Oops!
An occupational hazard for comedy writers:
Last week, in my review of the new Woody Allen movie I made a Joan Rivers joke. Later that morning, when I was away from my computer and couldn’t do anything about it, word came through that she was in critical condition. I since removed the joke but there it was for about six hours. I looked like the most insensitive human being on the planet. Forget that if anyone would find it funny it would have been Joan Rivers, still it looked like a cheap shot.
Obviously that wasn’t my intent. And as I write this, I pray for her recovery.
But those things happen. Comedy is in the specifics and sometimes you get burned as a result.
On CHEERS we always felt that in a strange psychic way we could be responsible for killing people. Here’s how: Let’s say we put in a Rose Kennedy joke. Sure enough, the night the episode airs NBC breaks in with a news bulletin that Rose Kennedy had just died. They then cut back to our show (already in progress) just in time for our Rose Kennedy joke.
So if someone would pitch a joke featuring an icon, four writers would chime in “Do we really want to kill him?”
And it doesn’t have to be an elderly celebrity for writers to get trapped. Just unfortunate luck. David Isaacs and I wrote an episode of THE SIMPSONS called “Saturdays of Thunder.” It was about a soap box derby, but there’s a sequence where Homer attends the National Fatherhood Institute. Within those scenes there was a plethora of Bill Cosby/father jokes.
Years later the show is in syndication. KTTV is the Los Angeles affiliate. They set their programming schedule weeks in advance. And again, there was nothing in the title to even suggest there would be mentions of Bill Cosby. Well, tragically, Cosby’s son dies, it’s all over the news, and sure enough, three hours later KTTV airs that episode.
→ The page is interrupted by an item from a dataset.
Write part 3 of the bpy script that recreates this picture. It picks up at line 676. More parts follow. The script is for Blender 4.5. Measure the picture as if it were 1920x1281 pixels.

The station switchboard went nuts. We of course, felt terrible, but there was nothing we could do.
It’s a risk you take, and the alternative is playing everything so safe that nothing is funny. I guess the best you can do is be sensitive to it. Like I said, if someone is really getting up there you increase your odds of a faux pas, but in general you just have to cross your fingers. 99 out of 100 times you’ll make a reference and it’ll be fine. But when that one comes up, yikes. I imagine most long time comedy writers have experienced the same thing. All I can say is, it happens, it’s very unfortunate, and no disrespect is ever meant. We have enough guilt writing bad jokes. We don’t want to have blood on our hands too.